## begin Exercise data
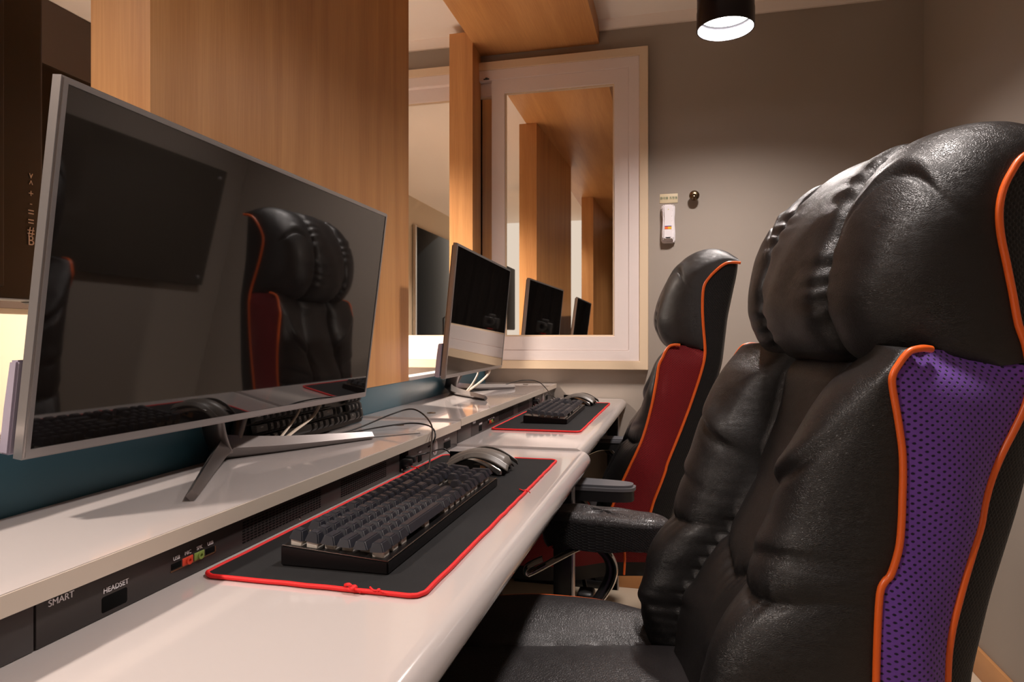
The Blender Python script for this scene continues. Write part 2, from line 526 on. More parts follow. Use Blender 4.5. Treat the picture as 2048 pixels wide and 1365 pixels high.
# ------------------------------------------------------------------ window in the back wall (two sliding sashes, mirror film)
WX0, WX1, WZ0, WZ1 = -1.85, -0.114, 0.885, 2.182
def ring_bm(bm, x0, x1, z0, z1, wd, y0, y1, mi=0, bev=0.0):
    """mitred rectangular frame in the XZ plane between y0 and y1"""
    o = [(x0, z0), (x1, z0), (x1, z1), (x0, z1)]
    i = [(x0 + wd, z0 + wd), (x1 - wd, z0 + wd), (x1 - wd, z1 - wd), (x0 + wd, z1 - wd)]
    V = {}
    for k in range(4):
        V[('o', k, 0)] = bm.verts.new((o[k][0], y0, o[k][1])); V[('o', k, 1)] = bm.verts.new((o[k][0], y1, o[k][1]))
        V[('i', k, 0)] = bm.verts.new((i[k][0], y0, i[k][1])); V[('i', k, 1)] = bm.verts.new((i[k][0], y1, i[k][1]))
    for k in range(4):
        n = (k + 1) % 4
        for q in ((('o', k, 0), ('o', n, 0), ('i', n, 0), ('i', k, 0)), (('o', k, 1), ('i', k, 1), ('i', n, 1), ('o', n, 1)),
                  (('o', k, 0), ('o', k, 1), ('o', n, 1), ('o', n, 0)), (('i', k, 0), ('i', n, 0), ('i', n, 1), ('i', k, 1))):
            f = bm.faces.new([V[x] for x in q]); f.material_index = mi

def ring(name, x0, x1, z0, z1, wd, y0, y1, m, parent, bev=0.0015):
    bm = bmesh.new(); ring_bm(bm, x0, x1, z0, z1, wd, y0, y1)
    bmesh.ops.recalc_face_normals(bm, faces=bm.faces[:])
    if bev:
        bmesh.ops.bevel(bm, geom=[e for e in bm.edges if e.is_manifold and e.calc_face_angle(0) > 0.5], offset=bev, segments=2, affect='EDGES')
    return from_bm(name, bm, m, parent, angle=35)

win = thing('window_1', 'white sliding window with mirror-like panes in cream casing', 'window', (0, YB, 0)); win['kind'] = 'structure'
del win['category']; win['category'] = 'window'
ring('casing', WX0, WX1, WZ0, WZ1, 0.034, -0.034, 0.02, M['casing'], win)
ring('window_frame', WX0 + 0.034, WX1 - 0.034, WZ0 + 0.034, WZ1 - 0.034, 0.043, -0.028, 0.02, M['pvc'], win)
def sash(x0, x1, z0, z1, y, label):
    s = ring('sash', x0, x1, z0, z1, 0.058, y, y + 0.022, M['pvc'], win)
    s['label'] = label
    bm = bmesh.new(); ring_bm(bm, x0 + 0.058, x1 - 0.058, z0 + 0.058, z1 - 0.058, 0.006, y + 0.006, y + 0.012)
    from_bm('glazing_bead', bm, M['casing'], s)
    xm = (x0 + x1) / 2
    g = box('pane', x0 + 0.056 - xm, x1 - 0.056 - xm, 0, 0.003, z0 + 0.056, z1 - 0.056, M['mirror'], s)
    g.location = (xm, y + 0.011, 0); g.rotation_euler = (0, 0, R(PANE_TURN) if x1 > -0.5 else 0)
    return s
PANE_TURN = 0.35      # the panes sit very slightly out of true in their beads
SZ0, SZ1 = WZ0 + 0.077, WZ1 - 0.077
sash(-0.765, WX1 - 0.077, SZ0, SZ1, -0.024, 'right sash in the front track')
sash(WX0 + 0.077, -0.70, SZ0, SZ1, 0.000, 'left sash in the rear track')

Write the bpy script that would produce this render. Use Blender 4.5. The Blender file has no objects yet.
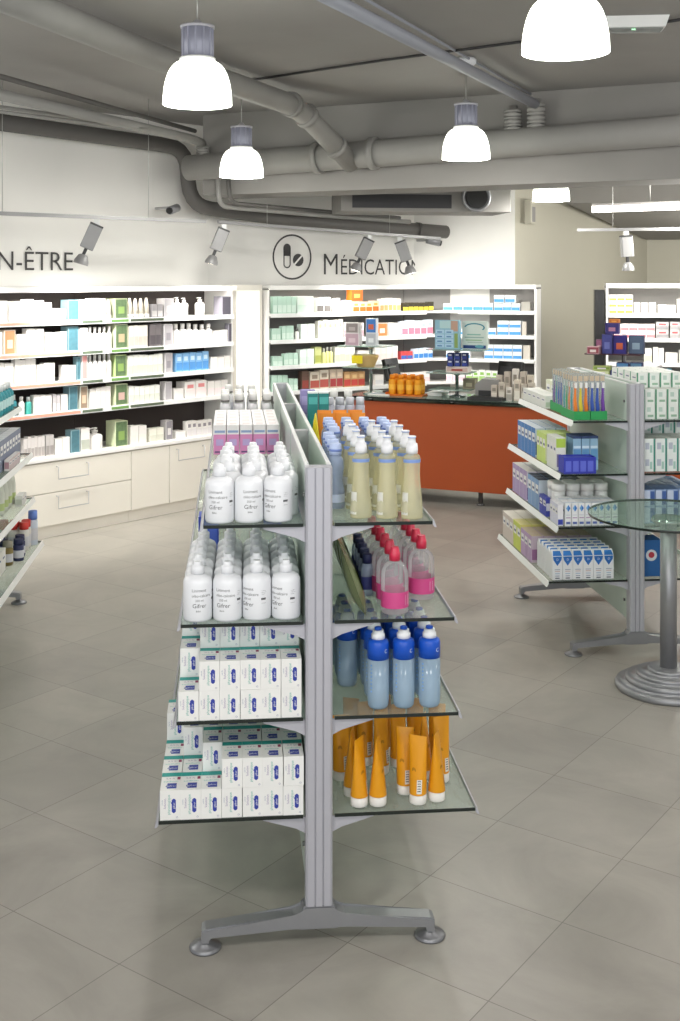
## end Exercise data
* [Requirement] Leave the pictures out and repeat exactly the lines from the beginning of the records to the line bearing "return from_bm(name, bm, m, parent, angle=35)", both ends counted.

* [In response]
The Blender Python script for this scene continues. Write part 2, from line 526 on. More parts follow. Use Blender 4.5. Treat the picture as 2048 pixels wide and 1365 pixels high.
# ------------------------------------------------------------------ window in the back wall (two sliding sashes, mirror film)
WX0, WX1, WZ0, WZ1 = -1.85, -0.114, 0.885, 2.182
def ring_bm(bm, x0, x1, z0, z1, wd, y0, y1, mi=0, bev=0.0):
    """mitred rectangular frame in the XZ plane between y0 and y1"""
    o = [(x0, z0), (x1, z0), (x1, z1), (x0, z1)]
    i = [(x0 + wd, z0 + wd), (x1 - wd, z0 + wd), (x1 - wd, z1 - wd), (x0 + wd, z1 - wd)]
    V = {}
    for k in range(4):
        V[('o', k, 0)] = bm.verts.new((o[k][0], y0, o[k][1])); V[('o', k, 1)] = bm.verts.new((o[k][0], y1, o[k][1]))
        V[('i', k, 0)] = bm.verts.new((i[k][0], y0, i[k][1])); V[('i', k, 1)] = bm.verts.new((i[k][0], y1, i[k][1]))
    for k in range(4):
        n = (k + 1) % 4
        for q in ((('o', k, 0), ('o', n, 0), ('i', n, 0), ('i', k, 0)), (('o', k, 1), ('i', k, 1), ('i', n, 1), ('o', n, 1)),
                  (('o', k, 0), ('o', k, 1), ('o', n, 1), ('o', n, 0)), (('i', k, 0), ('i', n, 0), ('i', n, 1), ('i', k, 1))):
            f = bm.faces.new([V[x] for x in q]); f.material_index = mi

def ring(name, x0, x1, z0, z1, wd, y0, y1, m, parent, bev=0.0015):
    bm = bmesh.new(); ring_bm(bm, x0, x1, z0, z1, wd, y0, y1)
    bmesh.ops.recalc_face_normals(bm, faces=bm.faces[:])
    if bev:
        bmesh.ops.bevel(bm, geom=[e for e in bm.edges if e.is_manifold and e.calc_face_angle(0) > 0.5], offset=bev, segments=2, affect='EDGES')
    return from_bm(name, bm, m, parent, angle=35)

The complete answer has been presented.